◆ **TASK DETAILS**
Every line holding the string "picture" should be gathered.

◆ **SOURCE DATA**
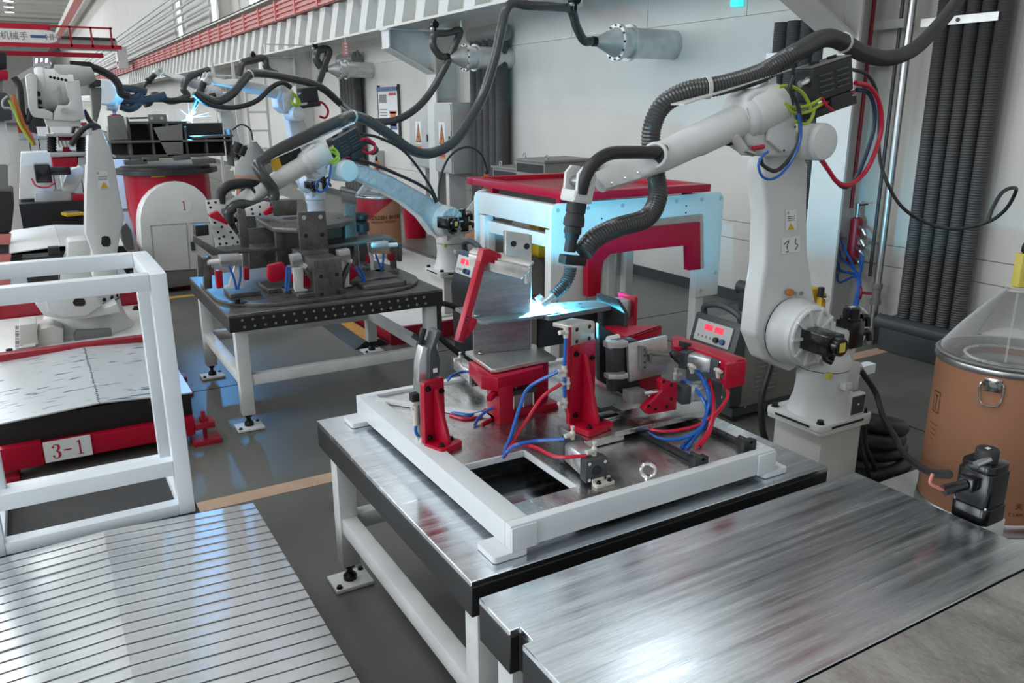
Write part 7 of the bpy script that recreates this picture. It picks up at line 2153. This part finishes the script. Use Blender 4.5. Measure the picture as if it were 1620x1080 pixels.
gp = thing('gripper', 'red and steel gripper hanging from the big robot head', 'gripper', (pn.x, 6.5, pn.z - 0.3))
def q9(name, m, Y, pts, th, bev=0.004):
    return MB().prism([ay(x, y, Y) for x, y in pts], (0, th, 0)).build(name, m, gp, bev)
q9('top_plate', 'zinc', 6.30, [(72, 211), (134, 211), (134, 217), (74, 216)], 0.36)
for x in (82, 128):
    a, b = ay(x, 216, 6.42), ay(x, 241, 6.42)
    MB().tube([a, b], 0.032, 14, 1, smooth=False, corr=(0.018, 0.008)).build('bellows', 'black_matt', gp)
q9('red_core', 'red', 6.42, [(92, 216), (118, 216), (116, 226), (110, 228), (110, 236), (116, 240), (98, 240), (100, 228), (92, 224)], 0.1)
q9('lower_plate', 'zinc', 6.30, [(78, 241), (136, 240), (136, 247), (80, 249)], 0.36)
q9('red_block', 'red', 6.33, [(81, 249), (122, 248), (123, 262), (120, 264), (84, 264)], 0.28)
q9('side_jaw', 'light_grey', 6.33, [(123, 249), (136, 248), (136, 260), (124, 261)], 0.2)
for k in range(4):
    MB().cyl(ay(96 + 6 * k, 222, 6.38), ay(99 + 6 * k, 232, 6.38), 0.02, n=8).build('fitting', 'zinc', gp)
def C8(l, Y):
    return [ay(x, y, Y) for x, y in l]
pipe_thing('gripper_cable', 'thick black cable bowing beside the red gripper', C8([(112, 230), (120, 218), (132, 204), (144, 198), (154, 200), (156, 204)], 6.28), 0.018, 'rubber', 'cable', 10)
pipe_thing('gripper_cable', 'short black cable stub under the right fork of the big robot', C8([(132, 174), (140, 188), (147, 198), (150, 206)], 6.72), 0.018, 'rubber', 'cable', 10)
pipe_thing('gripper_cable', 'thick black cable hanging left of the big robot fork', C8([(22, 122), (30, 135), (33, 160), (36, 185), (44, 193), (48, 180)], 6.40), 0.022, 'rubber', 'cable', 10)
pipe_thing('wire_loom', 'green and brown wire loom falling left of the big robot', C8([(14, 158), (18, 165), (25, 180), (32, 198), (42, 214), (52, 229)], 6.30), 0.009, 'green_tube', 'cable', 8)
pipe_thing('wire_loom', 'brown wire loom beside the green one left of the big robot', C8([(20, 150), (28, 172), (36, 195), (46, 212), (54, 230)], 6.32), 0.014, 'orange', 'cable', 8)
pipe_thing('wire_loom', 'thin pale wire curving at the left edge of the picture', C8([(12, 152), (4, 160), (6, 170), (18, 172), (28, 186)], 6.3), 0.008, 'light_grey', 'cable', 6)
MB().prism([ay(x, y, 7.3) for x, y in ((40, 170), (76, 172), (78, 214), (62, 214), (44, 205))], (0, 0.12, 0)).build('dark_panel', 'black_matt', BR, 0.02)  # plain dark panel standing for the dark clutter behind the head
# equipment on top and behind the head
t = thing('upper_arm_pack', 'silver wrapped pack and grey box on the big robot upper arm', 'cable pack', ay(110, 115, 7.0))
MB().tube(C8([(84, 112), (105, 118), (130, 120), (148, 116)], 7.0), lambda k: 0.045 + 0.03 * math.sin(k * 3.1), 12).build('wrap', 'light_grey', t)
MB().prism([ay(x, y, 7.2) for x, y in ((52, 89), (88, 89), (90, 106), (54, 107))], (0, 0.15, 0)).build('grey_box', 'mid_grey', t, 0.01)
for k in range(3):
    MB().cyl(ay(60 + 8 * k, 96, 7.17), ay(60 + 8 * k, 103, 7.1), 0.022, n=8).build('gland', 'chrome', t)
MB().bar(ay(26, 125, 6.9), ay(72, 99, 6.9), 0.04, 0.035).build('pale_rod', 'light_grey', t)
MB().prism([ay(x, y, 7.3) for x, y in ((110, 96), (144, 98), (144, 111), (112, 110))], (0, 0.2, 0)).build('dark_box', 'black', t)
MB().prism([ay(x, y, 7.25) for x, y in ((108, 124), (150, 122), (152, 150), (110, 152))], (0, 0.2, 0)).build('arm_casting', 'robot_warm', t, 0.02)
MB().prism([ay(x, y, 7.1) for x, y in ((140, 126), (160, 126), (160, 137), (141, 138))], (0, 0.15, 0)).build('blue_grey_box', 'charcoal', t, 0.01)
MB().prism([ay(x, y, 7.12) for x, y in ((143, 139), (161, 138), (160, 170), (152, 200), (147, 190))], (0, 0.1, 0)).build('grey_panel', 'mid_grey', t, 0.01)
pipe_thing('gripper_cable', 'ribbed black hose from the dark box to the small robot head', C8([(140, 104), (160, 112), (178, 122), (188, 135), (192, 148), (205, 152)], 7.4), 0.03, 'rubber', 'cable', 8)
for i, l in enumerate(([(186, 140), (205, 140), (222, 143), (232, 146)], [(178, 150), (210, 155), (222, 150), (218, 165), (205, 172), (190, 168)], [(190, 158), (215, 160), (240, 156), (262, 150)])):
    pipe_thing('dress_hose', ['upper black dress hose reaching right from the small robot head', 'looped black dress hose below the small robot head', 'lower black dress hose reaching the back fixture'][i], C8(l, 11.5), 0.045, 'rubber', 'hose', 8)
t = thing('small_robot_head', 'small white robot wrist with round cover above the red block', 'robot', ay(175, 150, 11.0))
MB().lathe(ay(168, 146, 11.0), (-0.4, -1, 0), [(0.15, -0.2), (0.15, 0.05), (0.13, 0.08)], 24).build('round_cover', 'robot_white', t)
MB().prism([ay(x, y, 11.0) for x, y in ((165, 134), (184, 136), (190, 150), (186, 168), (170, 166))], (0, 0.2, 0)).build('wrist_body', 'robot_white', t, 0.03)
MB().prism([ay(x, y, 11.0) for x, y in ((168, 167), (188, 168), (186, 176), (170, 175))], (0, 0.2, 0)).build('flange', 'zinc', t, 0.01)
MB().prism([ay(x, y, 10.95) for x, y in ((175, 181), (192, 181), (192, 188), (176, 188))], (0, 0.2, 0)).build('red_block', 'red', t, 0.01)
ph = ay(172, 150, 11.2)
MB().bar(ph, ph + V(-0.45, 2.3, 0.02), 0.16, 0.16).build('rear_arm', 'robot_white', t, 0.02)
MB().box(ph.x - 0.58, ph.x - 0.33, 13.4, 13.65, 0, ph.z + 0.08).build('column', 'robot_white', t, 0.02)
MB().prism([ay(x, y, 11.1) for x, y in ((178, 175), (184, 175), (184, 182), (178, 182))], (0, 0.1, 0)).build('stem', 'zinc', t)

# ================================================================== MORE OF THE RAIL BEHIND THE BIG ROBOT
t = thing('robot_carriage', 'white and red carriage plate under the big handling robot', 'machine base', (0.2, 7, 0))
MB().box(-0.38, 0.72, 6.38, 7.6, 0.26, 0.358).build('carriage_plate', 'panel_white', t, 0.006)
MB().box(-0.40, 0.74, 6.40, 7.58, 0.0, 0.259).build('carriage_beam', 'dark_red', t, 0.006)
for (x, y) in ((0.62, 6.46), (0.62, 7.4), (-0.3, 6.46)):
    MB().lathe((x, y, 0.358), Z_, [(0.035, 0), (0.035, 0.008), (0.024, 0.008), (0.024, 0.03)], 6).build('anchor_bolt', 'bolt_black', t)
MB().box(-0.40, 0.76, 7.62, 7.68, 0.3, 0.56).build('end_stop', 'dark_red', t, 0.006)
t = thing('rail_cover', 'white filmed rail cover behind the big handling robot', 'machine cover', (0.2, 8.4, 0))
z9 = 0.40
MB().prism([(-0.36, 7.72, z9), (0.16, 7.72, z9 + 0.04), (0.16, 9.2, z9 + 0.04), (-0.36, 9.2, z9)], (0, 0, -0.01)).build('cover_sheet', 'film', t)
MB().prism([(0.162, 7.72, z9 + 0.04), (0.70, 7.72, z9), (0.70, 9.2, z9), (0.162, 9.2, z9 + 0.04)], (0, 0, -0.01)).build('cover_sheet', 'film', t)
MB().box(-0.36, 0.70, 7.74, 9.2, 0.0, z9 - 0.012).build('side_box', 'black', t)
t = thing('rail_cover', 'beige metal rail cover with a yellow pendant lying on it', 'machine cover', (0.2, 10.3, 0))
zA = 0.60
MB().prism([(-0.5, 9.5, zA), (0.17, 9.5, zA + 0.05), (0.17, 11.3, zA + 0.05), (-0.5, 11.3, zA)], (0, 0, -0.01)).build('cover_sheet', 'panel_white', t)
MB().prism([(0.172, 9.5, zA + 0.05), (0.78, 9.5, zA), (0.78, 11.3, zA), (0.172, 11.3, zA + 0.05)], (0, 0, -0.01)).build('cover_sheet', 'panel_white', t)
MB().box(-0.5, 0.78, 9.53, 11.3, 0.0, zA - 0.012).build('side_box', 'black', t)
pp_ = az(114, 340, zA + 0.06)
t = thing('teach_pendant', 'yellow and black teach pendant lying on the beige cover', 'teach pendant', pp_)
MB().obox(pp_ + V(0, 0, 0.02), X_ + Y_ * 0.25, Y_ - X_ * 0.25, 0.11, 0.15, 0.022).build('grip_shell', 'yellow', t, 0.015)
MB().obox(pp_ + V(0, 0, 0.045), X_ + Y_ * 0.25, Y_ - X_ * 0.25, 0.08, 0.11, 0.006).build('screen', 'mid_grey', t, 0.004)
# white machine body further back with motors
t = thing('rear_machine', 'white rail machine body with black motors behind the big robot', 'machine', ay(60, 310, 12.5))
MB().prism([ay(x, y, 12.5) for x, y in ((33, 242), (78, 240), (82, 262), (86, 312), (30, 315))], (0, 0.5, 0)).build('white_panel', 'panel_white', t, 0.01)
for (x0, y0, x1, y1) in ((57, 258, 78, 288), (80, 262, 110, 276)):
    a, b = ay(x0, y1, 12.3), ay(x1, y0, 12.3)
    MB().box(a.x, b.x, 12.1, 12.45, a.z, b.z).build('motor', 'motor_black', t, 0.02)
MB().prism([ay(x, y, 12.4) for x, y in ((108, 270), (126, 262), (134, 268), (130, 284), (118, 306), (104, 312), (98, 300))], (0, 0.3, 0)).build('casting', 'robot_white', t, 0.03)
MB().prism([ay(x, y, 12.35) for x, y in ((55, 304), (112, 302), (114, 318), (55, 320))], (0, 0.4, 0)).build('base_ring', 'light_grey', t, 0.02)
MB().prism([ay(x, y, 12.3) for x, y in ((115, 308), (138, 307), (138, 320), (115, 321))], (0, 0.2, 0)).build('red_block', 'red', t, 0.01)
MB().box(ay(30, 320, 12.5).x, ay(140, 320, 12.5).x, 12.2, 13.2, 0.0, ay(60, 319, 12.4).z).build('rail_bed', 'black', t)
pipe_thing('red_lead', 'thin red lead sagging under the rear black motors', C8([(50, 282), (58, 294), (75, 296), (88, 288)], 12.05), 0.012, 'red_tube', 'cable', 6)
t = thing('belt_conveyor', 'dark conveyor bed with red side rails far behind the rail', 'conveyor', ay(80, 228, 17))
a, b = ay(30, 215, 17), ay(150, 238, 17)
MB().box(a.x, b.x, 17, 21, b.z + 0.1, a.z).build('bed', 'black_matt', t)
MB().box(a.x, b.x, 16.9, 17, b.z + 0.25, b.z + 0.5).build('side_rail', 'dark_red', t)
MB().box(a.x, b.x, 16.88, 16.99, a.z - 0.05, a.z + 0.05).build('top_rail', 'zinc', t)
for k in range(8):
    x = a.x + (b.x - a.x) * (k + 0.5) / 8
    MB().box(x - 0.08, x + 0.08, 16.9, 17.0, 0.0, b.z + 0.25).build('leg', 'light_grey', t)
# things cut by the left edge
t = thing('black_machine', 'black machine cabinet cut by the left edge', 'machine', ay(5, 380, 8.2))
MB().prism([ay(x, y, 8.2) for x, y in ((-60, 300), (20, 302), (22, 330), (18, 368), (-60, 372))], (0, 0.6, 0)).build('cabinet', 'black_matt', t, 0.02)
MB().prism([ay(x, y, 8.25) for x, y in ((-60, 368), (14, 368), (14, 470), (-60, 470))], (0, 0.5, 0)).build('support', 'charcoal', t)
for (y0, y1) in ((372, 387), (404, 418), (438, 455)):
    MB().prism([ay(x, y, 8.15) for x, y in ((-60, y0), (18, y0 - 1), (16, y1), (-60, y1))], (0, 0.1, 0)).build('red_block', 'rail_red', t, 0.006)
pb = ay(0, 470, 8.3)
MB().box(pb.x - 0.5, pb.x + 0.1, 8.3, 8.7, 0, pb.z).build('pedestal', 'dark_red', t)
t = thing('blue_robot_arm', 'dark blue machine arm and white post at the far left edge', 'machine', ay(8, 200, 10))
MB().prism([ay(x, y, 10) for x, y in ((-30, 146), (10, 146), (18, 160), (20, 190), (-30, 195))], (0, 0.4, 0)).build('dark_body', 'charcoal', t, 0.02)
MB().prism([ay(x, y, 10.1) for x, y in ((-30, 190), (8, 192), (20, 255), (14, 262), (-30, 262))], (0, 0.3, 0)).build('white_post', 'panel_white', t, 0.02)
MB().prism([ay(x, y, 10.1) for x, y in ((-30, 258), (12, 258), (14, 420), (-30, 420))], (0, 0.3, 0)).build('base', 'mid_grey', t, 0.02)
pb = ay(0, 420, 10.1)
MB().box(pb.x - 0.3, pb.x + 0.15, 10.1, 10.4, 0, pb.z + 0.02).build('foot', 'mid_grey', t)
MB().prism([ay(x, y, 10.3) for x, y in ((-30, 80), (10, 82), (11, 108), (-30, 110))], (0, 0.4, 0)).build('black_box', 'black', t, 0.02)
MB().prism([ay(x, y, 10.28) for x, y in ((-30, 111), (13, 111), (14, 126), (-30, 128))], (0, 0.4, 0)).build('red_box', 'red', t, 0.02)
MB().prism([ay(x, y, 10.32) for x, y in ((-30, 128), (4, 128), (4, 146), (-30, 146))], (0, 0.3, 0)).build('link', 'mid_grey', t)
t = thing('small_motor_set', 'small black motor on the white cover left of the big robot arm', 'motor', ay(84, 402, 7.75))
MB().prism([ay(x, y, 7.7) for x, y in ((76, 392), (94, 391), (95, 406), (77, 408))], (0, 0.12, 0)).build('motor', 'black', t, 0.01)
MB().prism([ay(x, y, 7.68) for x, y in ((35, 408), (95, 404), (96, 412), (36, 415))], (0, 0.2, 0)).build('bar', 'black_matt', t)
MB().prism([ay(x, y, 7.66) for x, y in ((40, 432), (92, 428), (93, 446), (45, 450))], (0, 0.2, 0)).build('dark_block', 'black', t)
MB().prism([ay(x, y, 7.60) for x, y in ((107, 382), (138, 378), (145, 400), (146, 470), (94, 470), (96, 430), (106, 405))], (0, 0.3, 0)).build('white_guard', 'robot_white', t, 0.02)
t = thing('red_drum', 'small red bin beside the kraft drum far back', 'bin', ay(657, 350, 12))
p = ay(657, 356, 12.0)
MB().lathe((p.x, 12.0, 0.0), Z_, [(0.17, 0), (0.2, 0.55), (0.21, 0.56), (0.21, 0.6)], 20).build('bin_body', 'red', t)
MB().lathe((p.x, 12.0, 0.6), Z_, [(0.19, -0.02), (0.19, 0.002)], 20).build('bin_lid', 'dark_red', t)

◆ **WORKED SOLUTION**
Write part 7 of the bpy script that recreates this picture. It picks up at line 2153. This part finishes the script. Use Blender 4.5. Measure the picture as if it were 1620x1080 pixels.
pipe_thing('wire_loom', 'thin pale wire curving at the left edge of the picture', C8([(12, 152), (4, 160), (6, 170), (18, 172), (28, 186)], 6.3), 0.008, 'light_grey', 'cable', 6)